Wilkerson is now working as an associate technical consultant doing front-end development, pretty much the stuff I was looking to do from the beginning,” he said.

It was surreal the first few weeks of being there because after all this time, I finally have a job in the tech industry,” he added.

A Continued Push for Accountability

Kelly McManus, director of higher education for Arnold Ventures, compared Lambda School to schools like Corinthian and ITT Tech, for-profit institutions that are now widely known for defrauding students before they shut down in 2015 and 2016, respectively. The Biden administration said earlier this year that it would cancel debt for students of both schools.

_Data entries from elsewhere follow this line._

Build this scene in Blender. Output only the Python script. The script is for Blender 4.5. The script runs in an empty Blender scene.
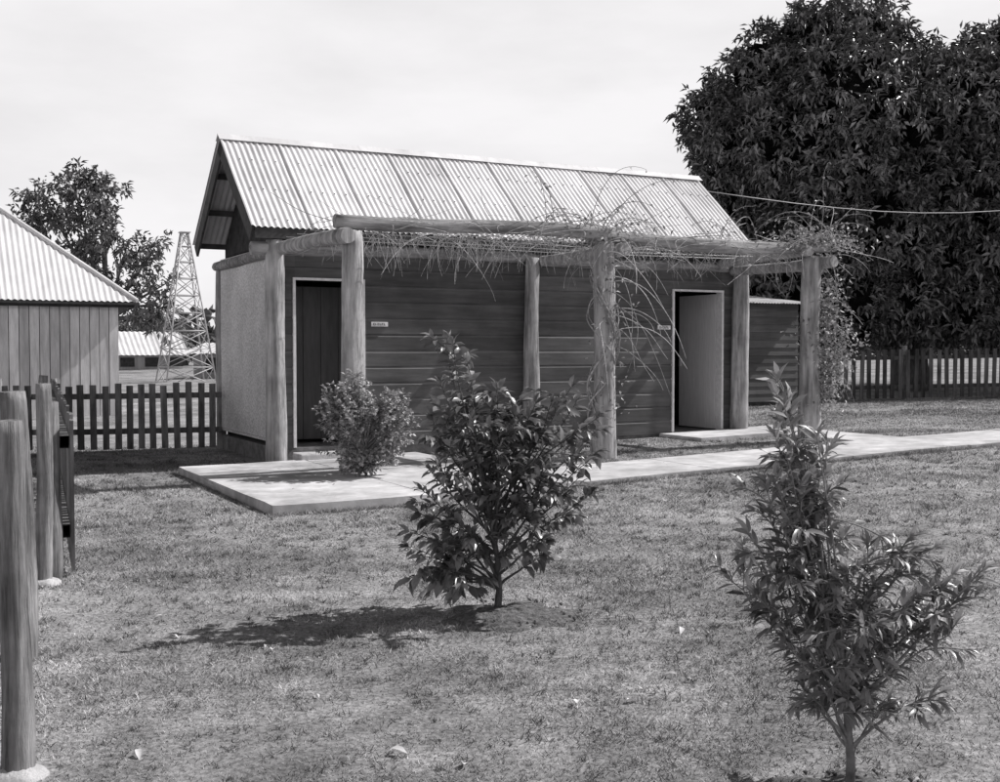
import bpy, math, random
import numpy as np
from mathutils import Vector, Matrix
random.seed(7); rng=np.random.default_rng(7)
R=math.radians
scene=bpy.context.scene
scene.view_settings.view_transform='Standard'; scene.view_settings.look='None'; scene.view_settings.exposure=0
COL=scene.collection
# building frame
OX,OY=-2.69,13.6
ANG=math.atan2(.468,.883); LX,LY=math.cos(ANG),math.sin(ANG); PX,PY=LY,-LX
def tp(t,p,z=0): return (OX+LX*t+PX*p, OY+LY*t+PY*p, z)
def g(x,y):
    t=(np.asarray(x)-OX)*LX+(np.asarray(y)-OY)*LY
    s=np.logaddexp(0,t*1.5)/1.5
    return .9*(1-np.exp(-s/28))
def gf(x,y): return float(g(x,y))
# ---------------- materials
def mk(name,lo,hi,scale=5,stretch=(1,1,1),rough=.85,bump=0,bscale=None,bdist=.01,tint=False,trans=0,spec=.3,big=None,metal=0,detail=6,big2=None):
    m=bpy.data.materials.new(name); m.use_nodes=True; nt=m.node_tree; N=nt.nodes; Lk=nt.links
    b=N['Principled BSDF']; out=N['Material Output']
    tc=N.new('ShaderNodeTexCoord'); mp=N.new('ShaderNodeMapping'); mp.inputs['Scale'].default_value=stretch
    Lk.new(tc.outputs['Object'],mp.inputs['Vector'])
    n=N.new('ShaderNodeTexNoise'); n.inputs['Scale'].default_value=scale; n.inputs['Detail'].default_value=detail; n.inputs['Roughness'].default_value=.65
    Lk.new(mp.outputs[0],n.inputs['Vector'])
    mr=N.new('ShaderNodeMapRange'); mr.inputs[1].default_value=.32; mr.inputs[2].default_value=.68; mr.inputs[3].default_value=lo; mr.inputs[4].default_value=hi
    Lk.new(n.outputs[0],mr.inputs[0]); cur=mr.outputs[0]
    def mul(a,bv):
        x=N.new('ShaderNodeMath'); x.operation='MULTIPLY'; Lk.new(a,x.inputs[0]); Lk.new(bv,x.inputs[1]); return x.outputs[0]
    for bb in (big,big2):
      if bb:
        n2=N.new('ShaderNodeTexNoise'); n2.inputs['Scale'].default_value=bb[0]; n2.inputs['Detail'].default_value=5; n2.inputs['Roughness'].default_value=.6
        Lk.new(tc.outputs['Object'],n2.inputs['Vector'])
        m2=N.new('ShaderNodeMapRange'); m2.inputs[1].default_value=.36; m2.inputs[2].default_value=.64; m2.inputs[3].default_value=bb[1]; m2.inputs[4].default_value=bb[2]
        Lk.new(n2.outputs[0],m2.inputs[0]); cur=mul(cur,m2.outputs[0])
    if tint:
        a=N.new('ShaderNodeAttribute'); a.attribute_name='tint'; cur=mul(cur,a.outputs['Fac'])
    cc=N.new('ShaderNodeVectorMath'); cc.operation='MULTIPLY'; cc.inputs[1].default_value=(1.0,.985,1.0)
    Lk.new(cur,cc.inputs[0])
    Lk.new(cc.outputs[0],b.inputs['Base Color'])
    b.inputs['Roughness'].default_value=rough; b.inputs['Specular IOR Level'].default_value=spec; b.inputs['Metallic'].default_value=metal
    if bump:
        nb=N.new('ShaderNodeTexNoise'); nb.inputs['Scale'].default_value=bscale or scale*3; nb.inputs['Detail'].default_value=8; nb.inputs['Roughness'].default_value=.7
        Lk.new(mp.outputs[0],nb.inputs['Vector'])
        bu=N.new('ShaderNodeBump'); bu.inputs['Strength'].default_value=bump; bu.inputs['Distance'].default_value=bdist
        Lk.new(nb.outputs[0],bu.inputs['Height']); Lk.new(bu.outputs[0],b.inputs['Normal'])
    if trans:
        t=N.new('ShaderNodeBsdfTranslucent'); Lk.new(cc.outputs[0],t.inputs['Color'])
        mx=N.new('ShaderNodeMixShader'); mx.inputs[0].default_value=trans
        Lk.new(b.outputs[0],mx.inputs[1]); Lk.new(t.outputs[0],mx.inputs[2]); Lk.new(mx.outputs[0],out.inputs[0])
    return m
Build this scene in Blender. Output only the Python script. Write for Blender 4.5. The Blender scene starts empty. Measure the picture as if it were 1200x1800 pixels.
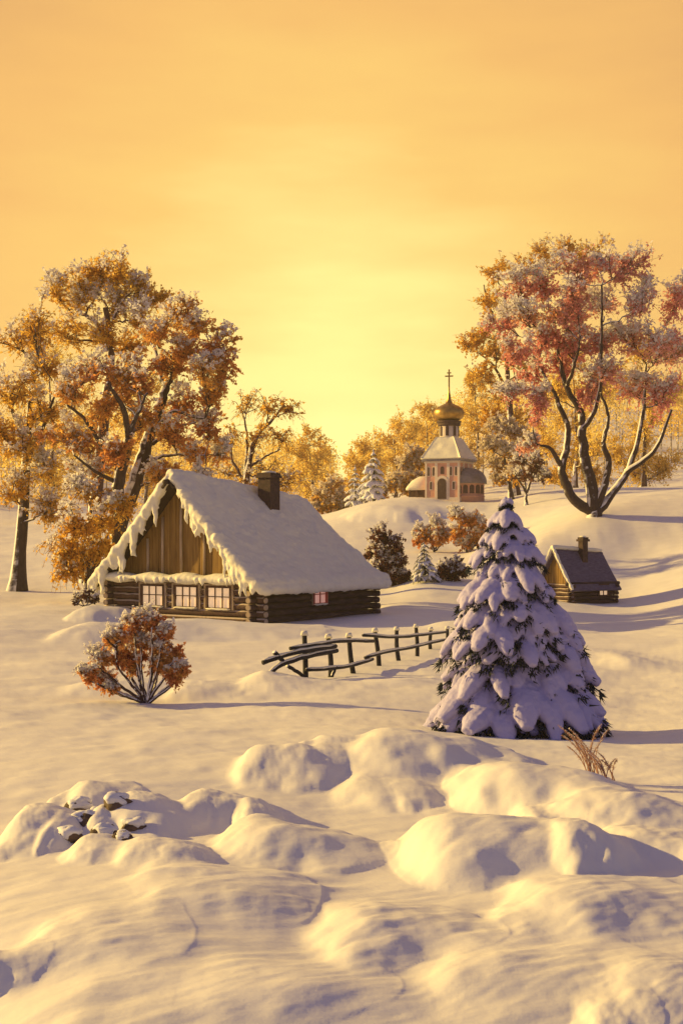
import bpy, math, random
import numpy as np
from mathutils import Vector

rng = np.random.default_rng(11)
random.seed(11)
scene = bpy.context.scene
COL = scene.collection
F = 2400.0          # focal length in photograph pixels (1200 wide)
HY = 940.0          # eye level in the photograph

def P(px, py, d):
    return np.array([(px - 600.0) * d / F, d, (HY - py) * d / F])

# ------------------------------------------------------------------ objects
def thing(name, label, cat, loc=(0, 0, 0), rotz=0.0, group=None):
    o = bpy.data.objects.new(name, None)
    COL.objects.link(o)
    o.empty_display_size = 0.3
    o.location = tuple(float(v) for v in loc)
    o.rotation_euler = (0, 0, rotz)
    tag(o, label, cat, group)
    return o

def tag(o, label, cat, group=None):
    o['label'] = label
    o['category'] = cat
    if group:
        o['group'] = group
    return o

class MB:
    def __init__(s):
        s.V = []; s.F = {}; s.n = 0
    def add(s, v, *faces):
        v = np.asarray(v, float).reshape(-1, 3)
        for f in faces:
            f = np.asarray(f, np.int64)
            if f.size == 0:
                continue
            s.F.setdefault(f.shape[1], []).append(f + s.n)
        s.V.append(v); s.n += len(v)
    def build(s, name, mat, parent=None, origin=None, smooth=False):
        me = bpy.data.meshes.new(name)
        V = np.concatenate(s.V) if s.V else np.zeros((0, 3))
        if origin is not None:
            V = V - np.asarray(origin)
        me.vertices.add(len(V))
        me.vertices.foreach_set('co', V.astype(np.float32).ravel())
        loops = []; starts = []; tot = 0
        for k, L in s.F.items():
            f = np.concatenate(L)
            loops.append(f.ravel())
            starts.append(tot + np.arange(len(f)) * k)
            tot += f.size
        loops = np.concatenate(loops); starts = np.concatenate(starts)
        me.loops.add(tot)
        me.loops.foreach_set('vertex_index', loops.astype(np.int32))
        me.polygons.add(len(starts))
        me.polygons.foreach_set('loop_start', starts.astype(np.int32))
        me.polygons.foreach_set('use_smooth', np.full(len(starts), smooth, dtype=bool))
        me.update(calc_edges=True)
        me.validate()
        me.materials.append(mat)
        o = bpy.data.objects.new(name, me)
        COL.objects.link(o)
        if parent is not None:
            o.parent = parent
        return o

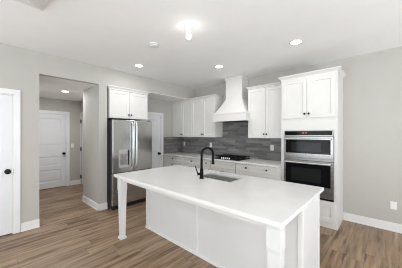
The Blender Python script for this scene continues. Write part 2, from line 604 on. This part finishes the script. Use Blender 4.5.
def crown(parent, F, u0, u1, depth, z0, z1, fl=.04, sides=(1, 1)):
    """flared moulding round the cabinet top"""
    bm = NB()
    prev = None
    rings = []
    for k, (e, f) in enumerate(((.000, 0), (.006, 0), (.006, .25), (.35 * fl, .42), (.75 * fl, .72), (fl, .80), (fl, 1))):
        z = z0 + (z1 - z0) * f
        a, b = u0 - e * sides[0], u1 + e * sides[1]
        rings.append([bm.verts.new(F(*p)) for p in ((a, e, z), (b, e, z), (b, -depth, z), (a, -depth, z))])
    bm.faces.new(rings[0])
    bm.faces.new(rings[-1])
    for r, s in zip(rings, rings[1:]):
        for i in range(4): bm.faces.new((r[i], r[(i + 1) % 4], s[(i + 1) % 4], s[i]))
    return build('crown_molding', bm, 'cab', parent)


def upper(name, label, F, u0, u1, z0, z1, depth, splits, kn, sides, crown_top, group='white wall cabinets', zk=.075, dz0=.004):
    """wall cabinet: carcass + doors between the split positions + crown"""
    c = F((u0 + u1) / 2, -depth / 2, z0)
    t = thing(name, label, 'cabinet', c, group)
    bm = NB()
    fbox(bm, F, u0, u1, -depth, -.021, z0, z1)
    build('carcass', bm, 'cab', t)
    edges = [u0] + splits + [u1]
    for i, (a, b) in enumerate(zip(edges, edges[1:])):
        bm = NB()
        shaker(bm, lambda u, d, z: F(u, d - .0205, z), a + .003, b - .003, z0 + dz0, z1 - .012, .0205, .058)
        d = build('door', bm, 'cab', t)
        knob(d, F, (b - .028) if kn[i] == 'r' else (a + .028), z0 + dz0 + zk, 0)
    crown(t, F, u0, u1, depth, z1 - .004, crown_top, .04, sides)
    return t


FU = face_back(3.86)
DU = YB - 3.86 - .012
upper('wall_cabinet', 'white two-door wall cabinet nearest the pantry door', FU, -4.64, -3.832, 1.372, 2.372, DU, [-4.236], 'rl', (0, 0), 2.412)
upper('wall_cabinet', 'white two-door wall cabinet just left of the range hood', FU, -3.828, -3.05, 1.372, 2.372, DU, [-3.445], 'rl', (0, 1), 2.412)
upper('wall_cabinet', 'white two-door wall cabinet between range hood and oven cabinet', FU, -2.155, -1.380, 1.372, 2.395, DU, [-1.7675], 'rl', (1, 0), 2.437)

# cabinet over the refrigerator
FF = face_left(-4.00)
upper('wall_cabinet', 'white two-door cabinet above the refrigerator', FF, 1.742, 2.605, 1.775, 2.345, .64, [2.167], 'rl', (1, 1), 2.405)


def base_cab(label, F, u0, u1, rows, depth=.61):
    """rows: (z0,z1,splits,knob u list, kind)"""
    t = thing('base_cabinet', label, 'cabinet', F((u0 + u1) / 2, -depth / 2, 0), 'white base cabinets under the counter')
    bm = NB()
    fbox(bm, F, u0, u1, -depth, -.021, .10, .868)
    build('carcass', bm, 'cab', t)
    bm = NB()
    fbox(bm, F, u0, u1, -depth, -.085, 0, .10)
    build('toe_kick', bm, 'cab', t)
    for z0, z1, splits, ks, kind in rows:
        e = [u0] + splits + [u1]
        for i, (a, b) in enumerate(zip(e, e[1:])):
            bm = NB()
            shaker(bm, lambda u, d, z: F(u, d - .0205, z), a + .004, b - .004, z0, z1, .0205, .042 if kind == 'drawer' else .055, .007)
            d = build(kind, bm, 'cab', t)
            for ku, kz in ks[i]: knob(d, F, ku, kz, 0)
    return t


FB = face_back(3.55)
DB = YB - 3.55 - .012
dr3 = lambda c: [(.715, .855, [], [[(c, .79)]], 'drawer'), (.415, .705, [], [[(c, .63)]], 'drawer'), (.115, .405, [], [[(c, .33)]], 'drawer')]
base_cab('white drawer base cabinet beside the pantry door', FB, -4.64, -3.868, dr3(-4.245), DB)
base_cab('white base cabinet with one centred knob right of the drawer stack', FB, -3.862, -3.245,
         [(.715, .855, [], [[(-3.53, .79)]], 'drawer'), (.115, .705, [-3.553], [[(-3.58, .64)], [(-3.525, .64)]], 'door')], DB)
base_cab('narrow white base cabinet left of the cooktop, behind the faucet', FB, -3.24, -2.935,
         [(.715, .855, [], [[(-3.05, .785)]], 'drawer'), (.115, .705, [], [[(-2.975, .64)]], 'door')], DB)
base_cab('white base cabinet directly under the cooktop with a plain front panel', FB, -2.93, -2.268,
         [(.715, .855, [], [[]], 'drawer'), (.115, .705, [-2.60], [[(-2.63, .64)], [(-2.57, .64)]], 'door')], DB)
base_cab('wide white base cabinet with two-knob drawers left of the oven cabinet', FB, -2.26, -1.38,
         [(.715, .855, [], [[(-2.02, .79), (-1.60, .79)]], 'drawer'), (.415, .705, [], [[(-2.02, .63), (-1.60, .63)]], 'drawer'), (.115, .405, [], [[(-2.02, .33), (-1.60, .33)]], 'drawer')], DB)

bm = NB()
box(bm, XK + .012, -1.378, 3.52, YB - .012, .870, .90, .003)
tag(build('countertop', bm, 'quartz'), 'white quartz counter along the tiled back wall', 'countertop')

# tall oven cabinet
FT = face_back(3.65)
tx0, tx1 = -1.372, -.53
ox0, ox1, oz0, oz1 = -1.318, -.575, .415, 1.512
t = thing('oven_cabinet', 'tall white cabinet housing the double oven', 'cabinet', (-.966, 3.9, 0))
bm = NB()
D_ = YB - 3.65 - .001
ch = [(tx0, ox0), (ox0, ox1), (ox1, tx1)]
for k, (a, b) in enumerate(ch):
    if k != 1:
        fbox(bm, FT, a, b, -D_, 0, 0, 2.40)
fbox(bm, FT, ox0, ox1, -D_, 0, oz1, 2.40)
fbox(bm, FT, ox0, ox1, -D_, 0, .0, oz0)
fbox(bm, FT, ox0, ox1, -D_, -.51, oz0, oz1)
build('carcass', bm, 'cab', t)
for a, b, ku in ((tx0 + .012, -.953, -.981), (-.947, tx1 - .022, -.919)):
    bm = NB()
    shaker(bm, FT, a, b, 1.722, 2.372, .02, .06)
    d = build('door', bm, 'cab', t)
    knob(d, FT, ku, 1.787, .02)
bm = NB()
shaker(bm, FT, tx0 + .012, tx1 - .022, .095, .392, .02, .065)
d = build('drawer', bm, 'cab', t)
crown(t, FT, tx0, tx1, .14, 2.392, 2.462, .048, (1, 1))
crown(t, lambda u, d, z: FT(u, d - .14, z), tx0, tx1, D_ - .14, 2.392, 2.462, .048, (0, 1))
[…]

Organizations like Lambda are preying on students’ hopes and dreams — and their beliefs that if they work hard and get training,’ they will be on the path to economic mobility and stability,” McManus said.

Members of Congress have issued warnings about ISAs, which carry many common pitfalls of traditional private student loans — with the added danger of deceptive rhetoric and marketing that obscure their true nature.” A bipartisan group of lawmakers has introduced legislation to further regulate ISAs, but critics say that it wouldn’t stop bad actors from using the alternate loan structure to exploit students.

The Bloom Institute of Technology continues to enroll thousands of students each year, and an increasing number of them are turning to the Internet or contacting Student Defense to express concerns with the program. Student Defense filed a lawsuit in April on behalf of one student who opted out of the arbitration agreement, but most students seeking redress will have to go through arbitration, like Wilkerson.

McManus called on government officials to pay closer attention to schools like Lambda that are taking advantage of students. We need policymakers to stop the scams and ensure real quality and values for students who are just trying to give themselves a chance,” she said.

Ament says that Student Defense won’t slow down its efforts to hold the school accountable. We plan to continue to bring cases until all harmed students receive the relief they are entitled to,” he said.